### DATA SECTION
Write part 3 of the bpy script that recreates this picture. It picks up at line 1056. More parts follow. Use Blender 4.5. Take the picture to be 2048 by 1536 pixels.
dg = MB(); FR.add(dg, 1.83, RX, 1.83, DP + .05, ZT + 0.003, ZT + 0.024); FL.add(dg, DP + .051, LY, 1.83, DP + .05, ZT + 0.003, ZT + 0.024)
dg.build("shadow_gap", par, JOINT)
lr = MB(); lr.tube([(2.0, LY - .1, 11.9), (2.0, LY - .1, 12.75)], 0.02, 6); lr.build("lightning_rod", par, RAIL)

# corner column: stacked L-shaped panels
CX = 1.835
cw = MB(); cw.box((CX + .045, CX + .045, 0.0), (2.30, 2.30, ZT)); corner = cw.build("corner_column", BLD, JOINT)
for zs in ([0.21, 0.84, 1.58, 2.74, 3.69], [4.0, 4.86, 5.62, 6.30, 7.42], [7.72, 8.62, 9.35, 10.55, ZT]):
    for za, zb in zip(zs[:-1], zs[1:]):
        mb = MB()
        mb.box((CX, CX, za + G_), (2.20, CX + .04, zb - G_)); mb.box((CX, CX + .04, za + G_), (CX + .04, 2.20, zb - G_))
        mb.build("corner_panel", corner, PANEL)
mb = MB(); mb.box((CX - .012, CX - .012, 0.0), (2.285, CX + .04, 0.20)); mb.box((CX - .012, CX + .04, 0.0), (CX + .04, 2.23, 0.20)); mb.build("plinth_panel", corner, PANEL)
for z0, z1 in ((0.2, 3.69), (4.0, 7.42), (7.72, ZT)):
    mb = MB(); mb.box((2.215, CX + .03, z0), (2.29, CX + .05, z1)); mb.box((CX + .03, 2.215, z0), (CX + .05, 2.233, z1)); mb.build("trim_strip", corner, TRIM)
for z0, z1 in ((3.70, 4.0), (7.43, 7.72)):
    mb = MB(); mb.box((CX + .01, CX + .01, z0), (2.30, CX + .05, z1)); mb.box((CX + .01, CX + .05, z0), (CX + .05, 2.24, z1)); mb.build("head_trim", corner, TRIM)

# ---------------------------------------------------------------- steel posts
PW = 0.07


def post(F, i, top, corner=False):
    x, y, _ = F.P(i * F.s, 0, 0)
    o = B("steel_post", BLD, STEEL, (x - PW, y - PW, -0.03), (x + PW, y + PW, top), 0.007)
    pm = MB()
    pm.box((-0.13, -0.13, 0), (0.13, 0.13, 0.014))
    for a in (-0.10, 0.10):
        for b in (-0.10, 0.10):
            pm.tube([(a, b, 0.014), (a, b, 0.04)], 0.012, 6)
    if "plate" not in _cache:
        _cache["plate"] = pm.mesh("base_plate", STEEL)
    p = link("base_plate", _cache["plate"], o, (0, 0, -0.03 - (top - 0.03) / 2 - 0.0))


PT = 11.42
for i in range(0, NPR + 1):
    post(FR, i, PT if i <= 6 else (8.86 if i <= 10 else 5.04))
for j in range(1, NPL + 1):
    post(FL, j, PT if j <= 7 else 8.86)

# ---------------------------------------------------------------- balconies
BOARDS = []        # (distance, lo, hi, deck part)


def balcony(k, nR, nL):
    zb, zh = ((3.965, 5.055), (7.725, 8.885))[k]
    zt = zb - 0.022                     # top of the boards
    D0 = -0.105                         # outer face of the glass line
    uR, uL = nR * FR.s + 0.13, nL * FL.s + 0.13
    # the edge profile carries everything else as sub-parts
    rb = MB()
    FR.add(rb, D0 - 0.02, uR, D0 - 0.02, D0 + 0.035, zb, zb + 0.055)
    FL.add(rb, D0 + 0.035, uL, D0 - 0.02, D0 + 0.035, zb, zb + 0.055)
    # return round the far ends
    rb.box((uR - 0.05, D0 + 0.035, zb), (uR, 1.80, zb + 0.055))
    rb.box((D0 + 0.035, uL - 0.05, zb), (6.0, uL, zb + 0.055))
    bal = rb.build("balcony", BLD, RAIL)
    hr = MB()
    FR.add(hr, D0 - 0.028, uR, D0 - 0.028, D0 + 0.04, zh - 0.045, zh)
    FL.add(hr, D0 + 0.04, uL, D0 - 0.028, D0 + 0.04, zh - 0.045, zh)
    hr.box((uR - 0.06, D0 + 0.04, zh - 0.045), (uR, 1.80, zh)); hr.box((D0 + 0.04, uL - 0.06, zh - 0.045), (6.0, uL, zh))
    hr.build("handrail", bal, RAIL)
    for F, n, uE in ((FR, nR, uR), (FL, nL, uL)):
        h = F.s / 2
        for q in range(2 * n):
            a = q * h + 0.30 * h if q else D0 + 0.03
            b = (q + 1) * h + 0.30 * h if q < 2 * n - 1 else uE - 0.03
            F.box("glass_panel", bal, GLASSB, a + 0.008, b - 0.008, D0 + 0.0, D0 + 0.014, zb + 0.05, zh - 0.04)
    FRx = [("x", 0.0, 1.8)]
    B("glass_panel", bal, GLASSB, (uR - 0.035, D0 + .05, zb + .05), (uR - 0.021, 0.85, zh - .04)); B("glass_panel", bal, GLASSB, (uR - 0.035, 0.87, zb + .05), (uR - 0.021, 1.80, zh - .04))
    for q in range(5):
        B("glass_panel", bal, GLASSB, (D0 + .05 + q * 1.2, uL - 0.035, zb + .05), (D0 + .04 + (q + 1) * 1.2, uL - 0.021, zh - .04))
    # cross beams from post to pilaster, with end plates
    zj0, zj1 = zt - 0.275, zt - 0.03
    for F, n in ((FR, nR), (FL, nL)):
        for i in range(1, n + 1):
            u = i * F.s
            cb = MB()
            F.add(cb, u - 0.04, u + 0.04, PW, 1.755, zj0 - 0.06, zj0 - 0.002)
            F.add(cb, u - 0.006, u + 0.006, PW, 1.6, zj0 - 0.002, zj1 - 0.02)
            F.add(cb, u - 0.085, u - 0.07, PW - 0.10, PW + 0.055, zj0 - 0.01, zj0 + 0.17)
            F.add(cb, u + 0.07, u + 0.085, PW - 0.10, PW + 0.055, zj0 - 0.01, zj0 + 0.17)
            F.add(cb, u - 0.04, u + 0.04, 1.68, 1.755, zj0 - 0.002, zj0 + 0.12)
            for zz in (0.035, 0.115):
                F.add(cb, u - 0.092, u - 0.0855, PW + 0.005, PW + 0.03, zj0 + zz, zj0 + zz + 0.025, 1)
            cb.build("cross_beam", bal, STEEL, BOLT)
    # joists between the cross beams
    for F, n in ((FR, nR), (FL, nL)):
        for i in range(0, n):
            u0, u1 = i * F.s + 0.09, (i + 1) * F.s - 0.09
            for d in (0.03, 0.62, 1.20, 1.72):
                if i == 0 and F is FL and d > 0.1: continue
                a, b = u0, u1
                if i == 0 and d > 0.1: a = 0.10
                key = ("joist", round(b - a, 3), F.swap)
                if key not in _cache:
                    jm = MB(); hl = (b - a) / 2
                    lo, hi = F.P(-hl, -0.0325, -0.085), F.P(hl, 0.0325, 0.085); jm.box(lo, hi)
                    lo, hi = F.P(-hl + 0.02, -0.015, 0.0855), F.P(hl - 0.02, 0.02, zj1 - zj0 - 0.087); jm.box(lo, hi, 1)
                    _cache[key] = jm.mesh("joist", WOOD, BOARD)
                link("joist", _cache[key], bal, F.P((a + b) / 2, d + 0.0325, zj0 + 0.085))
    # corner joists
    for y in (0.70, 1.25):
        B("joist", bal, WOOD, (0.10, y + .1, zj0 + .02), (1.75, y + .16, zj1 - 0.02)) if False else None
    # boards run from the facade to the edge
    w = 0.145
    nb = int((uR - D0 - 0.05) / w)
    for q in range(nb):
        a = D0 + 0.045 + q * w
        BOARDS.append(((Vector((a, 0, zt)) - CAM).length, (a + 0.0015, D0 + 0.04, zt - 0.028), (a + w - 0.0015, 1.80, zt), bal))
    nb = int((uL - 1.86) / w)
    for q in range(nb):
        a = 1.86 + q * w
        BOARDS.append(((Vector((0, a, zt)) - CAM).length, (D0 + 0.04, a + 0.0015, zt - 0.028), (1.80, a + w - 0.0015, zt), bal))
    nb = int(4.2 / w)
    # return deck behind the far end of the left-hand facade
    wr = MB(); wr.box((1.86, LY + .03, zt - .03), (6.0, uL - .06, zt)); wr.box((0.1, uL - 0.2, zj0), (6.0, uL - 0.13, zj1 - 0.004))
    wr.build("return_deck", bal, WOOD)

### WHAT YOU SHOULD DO
Search the data for "parts". Copy every matching line.

### FULL ANSWER
Write part 3 of the bpy script that recreates this picture. It picks up at line 1056. More parts follow. Use Blender 4.5. Take the picture to be 2048 by 1536 pixels.
    # the edge profile carries everything else as sub-parts